**Instructions to follow:**
How many of the lines below contain "Python"? Answer with that number alone.

**Data for this exercise:**
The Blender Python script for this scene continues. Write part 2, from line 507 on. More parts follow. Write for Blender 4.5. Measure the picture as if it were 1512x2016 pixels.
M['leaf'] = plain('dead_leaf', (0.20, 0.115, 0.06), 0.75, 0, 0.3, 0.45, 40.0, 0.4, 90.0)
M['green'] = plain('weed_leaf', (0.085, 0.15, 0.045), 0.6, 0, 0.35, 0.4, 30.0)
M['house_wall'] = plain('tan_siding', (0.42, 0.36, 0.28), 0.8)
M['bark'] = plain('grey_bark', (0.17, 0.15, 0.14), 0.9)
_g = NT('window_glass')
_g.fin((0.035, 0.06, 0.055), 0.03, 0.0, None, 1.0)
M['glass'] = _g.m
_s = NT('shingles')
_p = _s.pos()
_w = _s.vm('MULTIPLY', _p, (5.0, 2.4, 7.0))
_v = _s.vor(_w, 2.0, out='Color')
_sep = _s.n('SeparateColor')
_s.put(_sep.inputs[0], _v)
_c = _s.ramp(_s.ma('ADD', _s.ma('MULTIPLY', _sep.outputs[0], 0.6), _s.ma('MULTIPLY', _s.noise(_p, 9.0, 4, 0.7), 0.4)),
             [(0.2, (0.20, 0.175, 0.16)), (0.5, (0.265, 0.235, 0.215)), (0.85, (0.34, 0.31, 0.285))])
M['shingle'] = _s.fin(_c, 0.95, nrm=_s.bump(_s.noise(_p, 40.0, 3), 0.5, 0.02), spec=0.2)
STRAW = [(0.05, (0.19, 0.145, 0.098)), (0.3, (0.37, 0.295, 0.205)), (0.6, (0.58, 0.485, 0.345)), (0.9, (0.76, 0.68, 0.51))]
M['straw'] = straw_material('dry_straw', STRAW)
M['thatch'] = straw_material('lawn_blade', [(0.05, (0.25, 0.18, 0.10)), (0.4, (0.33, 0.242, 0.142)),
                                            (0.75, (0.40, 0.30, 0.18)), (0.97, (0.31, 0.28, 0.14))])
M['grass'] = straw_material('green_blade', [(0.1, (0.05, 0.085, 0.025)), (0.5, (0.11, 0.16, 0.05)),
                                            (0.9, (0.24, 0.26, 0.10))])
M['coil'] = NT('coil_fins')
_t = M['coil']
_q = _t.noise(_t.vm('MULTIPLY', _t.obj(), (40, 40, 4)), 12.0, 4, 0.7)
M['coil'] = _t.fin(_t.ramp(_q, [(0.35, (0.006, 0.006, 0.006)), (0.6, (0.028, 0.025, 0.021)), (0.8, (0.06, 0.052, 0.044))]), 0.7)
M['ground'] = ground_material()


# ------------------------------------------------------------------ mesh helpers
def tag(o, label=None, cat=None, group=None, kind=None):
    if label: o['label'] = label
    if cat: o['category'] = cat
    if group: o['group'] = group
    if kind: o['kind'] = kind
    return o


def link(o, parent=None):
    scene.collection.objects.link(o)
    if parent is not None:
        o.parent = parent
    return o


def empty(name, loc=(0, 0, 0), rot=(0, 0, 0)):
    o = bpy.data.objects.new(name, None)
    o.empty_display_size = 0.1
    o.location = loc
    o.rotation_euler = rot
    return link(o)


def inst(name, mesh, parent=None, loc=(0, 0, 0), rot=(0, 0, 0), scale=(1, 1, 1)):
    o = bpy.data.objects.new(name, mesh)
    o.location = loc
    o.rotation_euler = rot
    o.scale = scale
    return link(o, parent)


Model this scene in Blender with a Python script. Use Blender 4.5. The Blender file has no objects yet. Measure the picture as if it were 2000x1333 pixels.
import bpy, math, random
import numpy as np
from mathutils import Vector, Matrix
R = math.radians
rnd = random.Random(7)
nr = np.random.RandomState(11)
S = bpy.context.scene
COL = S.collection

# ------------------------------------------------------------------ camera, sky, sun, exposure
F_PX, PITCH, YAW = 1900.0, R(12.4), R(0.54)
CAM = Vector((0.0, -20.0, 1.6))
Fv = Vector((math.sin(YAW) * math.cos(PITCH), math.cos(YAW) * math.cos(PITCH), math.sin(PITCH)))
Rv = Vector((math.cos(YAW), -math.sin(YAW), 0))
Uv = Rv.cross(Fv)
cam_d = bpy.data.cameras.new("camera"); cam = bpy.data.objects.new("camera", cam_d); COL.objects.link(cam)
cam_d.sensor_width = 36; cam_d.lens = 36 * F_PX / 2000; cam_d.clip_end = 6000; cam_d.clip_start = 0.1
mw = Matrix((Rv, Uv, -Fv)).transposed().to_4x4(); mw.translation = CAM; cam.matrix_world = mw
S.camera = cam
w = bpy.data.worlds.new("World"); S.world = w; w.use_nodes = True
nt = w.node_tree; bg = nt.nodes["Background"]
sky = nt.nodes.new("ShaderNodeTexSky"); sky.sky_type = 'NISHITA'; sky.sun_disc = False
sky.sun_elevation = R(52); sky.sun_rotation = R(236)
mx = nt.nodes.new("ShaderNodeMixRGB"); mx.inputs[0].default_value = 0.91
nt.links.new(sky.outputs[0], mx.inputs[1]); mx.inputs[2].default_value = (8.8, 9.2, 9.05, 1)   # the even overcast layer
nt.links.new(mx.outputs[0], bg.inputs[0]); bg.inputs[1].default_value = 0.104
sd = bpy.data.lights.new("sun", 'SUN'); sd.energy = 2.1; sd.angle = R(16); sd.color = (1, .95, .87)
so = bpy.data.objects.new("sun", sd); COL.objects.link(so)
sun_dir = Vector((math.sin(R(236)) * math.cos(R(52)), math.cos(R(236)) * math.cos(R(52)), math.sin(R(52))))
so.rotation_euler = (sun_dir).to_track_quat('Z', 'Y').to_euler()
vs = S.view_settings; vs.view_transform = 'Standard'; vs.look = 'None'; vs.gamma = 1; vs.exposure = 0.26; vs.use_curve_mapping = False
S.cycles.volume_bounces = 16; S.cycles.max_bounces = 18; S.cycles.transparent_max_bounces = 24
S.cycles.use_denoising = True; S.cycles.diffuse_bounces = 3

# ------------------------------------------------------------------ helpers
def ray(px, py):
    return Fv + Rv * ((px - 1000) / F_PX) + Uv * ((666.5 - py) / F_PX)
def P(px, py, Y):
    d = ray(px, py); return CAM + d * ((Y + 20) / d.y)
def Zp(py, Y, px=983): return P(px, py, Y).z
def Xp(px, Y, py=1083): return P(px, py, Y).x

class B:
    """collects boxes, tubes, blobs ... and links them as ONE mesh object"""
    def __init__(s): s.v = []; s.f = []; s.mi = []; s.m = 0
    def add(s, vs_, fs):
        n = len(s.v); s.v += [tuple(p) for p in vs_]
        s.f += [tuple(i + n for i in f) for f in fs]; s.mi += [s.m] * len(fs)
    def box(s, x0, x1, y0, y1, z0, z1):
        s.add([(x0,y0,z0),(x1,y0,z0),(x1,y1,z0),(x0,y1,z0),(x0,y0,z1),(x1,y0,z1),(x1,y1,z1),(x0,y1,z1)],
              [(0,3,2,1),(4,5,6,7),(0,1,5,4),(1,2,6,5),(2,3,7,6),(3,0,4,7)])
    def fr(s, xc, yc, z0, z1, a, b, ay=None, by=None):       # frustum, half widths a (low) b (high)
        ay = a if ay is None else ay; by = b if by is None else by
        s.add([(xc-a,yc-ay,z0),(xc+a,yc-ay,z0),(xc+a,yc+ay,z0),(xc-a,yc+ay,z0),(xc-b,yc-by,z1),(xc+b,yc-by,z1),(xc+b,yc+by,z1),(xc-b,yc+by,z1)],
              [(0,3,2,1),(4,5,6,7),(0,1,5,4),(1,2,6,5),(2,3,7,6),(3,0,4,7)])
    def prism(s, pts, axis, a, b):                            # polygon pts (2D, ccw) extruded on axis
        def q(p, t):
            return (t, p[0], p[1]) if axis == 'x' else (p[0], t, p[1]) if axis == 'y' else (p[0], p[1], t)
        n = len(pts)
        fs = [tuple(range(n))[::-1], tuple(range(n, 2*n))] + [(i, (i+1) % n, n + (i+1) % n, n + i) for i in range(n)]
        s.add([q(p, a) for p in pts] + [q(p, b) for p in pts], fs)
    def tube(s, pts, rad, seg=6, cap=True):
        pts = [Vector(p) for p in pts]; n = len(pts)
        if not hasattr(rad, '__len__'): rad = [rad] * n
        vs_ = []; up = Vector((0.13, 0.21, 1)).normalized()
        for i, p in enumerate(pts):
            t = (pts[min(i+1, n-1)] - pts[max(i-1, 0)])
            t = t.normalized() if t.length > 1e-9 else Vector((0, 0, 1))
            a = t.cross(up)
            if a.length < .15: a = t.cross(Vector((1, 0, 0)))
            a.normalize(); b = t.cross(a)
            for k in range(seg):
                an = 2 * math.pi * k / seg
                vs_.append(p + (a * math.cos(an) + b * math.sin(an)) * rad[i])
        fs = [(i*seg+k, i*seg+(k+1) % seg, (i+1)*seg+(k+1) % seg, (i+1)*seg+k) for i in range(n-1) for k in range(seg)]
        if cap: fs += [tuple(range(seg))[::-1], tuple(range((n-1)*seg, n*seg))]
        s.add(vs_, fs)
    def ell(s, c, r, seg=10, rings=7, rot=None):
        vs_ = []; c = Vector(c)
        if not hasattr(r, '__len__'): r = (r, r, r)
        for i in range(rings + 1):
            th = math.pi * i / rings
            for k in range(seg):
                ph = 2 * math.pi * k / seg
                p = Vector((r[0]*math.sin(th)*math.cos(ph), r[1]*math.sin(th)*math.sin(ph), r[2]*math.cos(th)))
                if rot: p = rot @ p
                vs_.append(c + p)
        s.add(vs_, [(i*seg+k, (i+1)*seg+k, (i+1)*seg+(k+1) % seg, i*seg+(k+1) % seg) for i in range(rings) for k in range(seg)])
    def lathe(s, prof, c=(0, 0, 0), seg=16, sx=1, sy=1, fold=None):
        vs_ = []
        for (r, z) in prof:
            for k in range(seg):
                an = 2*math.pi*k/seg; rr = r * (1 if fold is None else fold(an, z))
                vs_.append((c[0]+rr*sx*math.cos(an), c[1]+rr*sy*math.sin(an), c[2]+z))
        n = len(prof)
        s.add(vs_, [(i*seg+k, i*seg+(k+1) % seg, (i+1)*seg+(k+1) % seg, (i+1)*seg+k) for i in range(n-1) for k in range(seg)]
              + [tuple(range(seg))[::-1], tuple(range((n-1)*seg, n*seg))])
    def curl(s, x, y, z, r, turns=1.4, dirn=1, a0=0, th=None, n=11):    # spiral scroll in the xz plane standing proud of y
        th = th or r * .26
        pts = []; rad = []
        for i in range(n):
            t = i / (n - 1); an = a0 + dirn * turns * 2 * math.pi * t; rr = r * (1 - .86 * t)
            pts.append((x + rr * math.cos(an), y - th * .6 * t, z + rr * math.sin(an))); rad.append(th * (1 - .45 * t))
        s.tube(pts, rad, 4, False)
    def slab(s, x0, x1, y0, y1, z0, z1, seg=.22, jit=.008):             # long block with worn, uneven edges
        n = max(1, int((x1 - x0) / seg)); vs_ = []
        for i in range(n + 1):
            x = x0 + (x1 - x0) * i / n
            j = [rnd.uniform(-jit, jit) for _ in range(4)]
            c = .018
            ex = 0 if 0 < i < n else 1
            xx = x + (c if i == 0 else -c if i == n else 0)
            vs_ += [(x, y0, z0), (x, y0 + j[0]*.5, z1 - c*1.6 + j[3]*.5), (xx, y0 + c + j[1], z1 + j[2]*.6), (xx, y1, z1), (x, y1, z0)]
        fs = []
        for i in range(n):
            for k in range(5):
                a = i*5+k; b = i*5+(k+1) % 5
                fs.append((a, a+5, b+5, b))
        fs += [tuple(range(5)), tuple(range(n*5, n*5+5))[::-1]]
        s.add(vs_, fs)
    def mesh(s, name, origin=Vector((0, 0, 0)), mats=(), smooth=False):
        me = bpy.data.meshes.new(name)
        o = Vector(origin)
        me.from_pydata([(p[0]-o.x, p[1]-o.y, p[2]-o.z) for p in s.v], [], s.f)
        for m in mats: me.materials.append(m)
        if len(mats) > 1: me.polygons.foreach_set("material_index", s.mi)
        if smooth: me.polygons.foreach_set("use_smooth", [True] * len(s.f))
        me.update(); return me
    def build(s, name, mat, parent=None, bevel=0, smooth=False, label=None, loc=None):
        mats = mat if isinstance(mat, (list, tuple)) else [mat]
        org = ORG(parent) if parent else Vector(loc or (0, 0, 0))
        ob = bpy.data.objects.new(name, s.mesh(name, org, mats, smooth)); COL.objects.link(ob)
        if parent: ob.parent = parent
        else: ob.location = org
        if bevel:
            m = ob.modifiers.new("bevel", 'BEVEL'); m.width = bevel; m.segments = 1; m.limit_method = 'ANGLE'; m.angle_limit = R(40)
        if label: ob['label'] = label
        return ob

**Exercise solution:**
2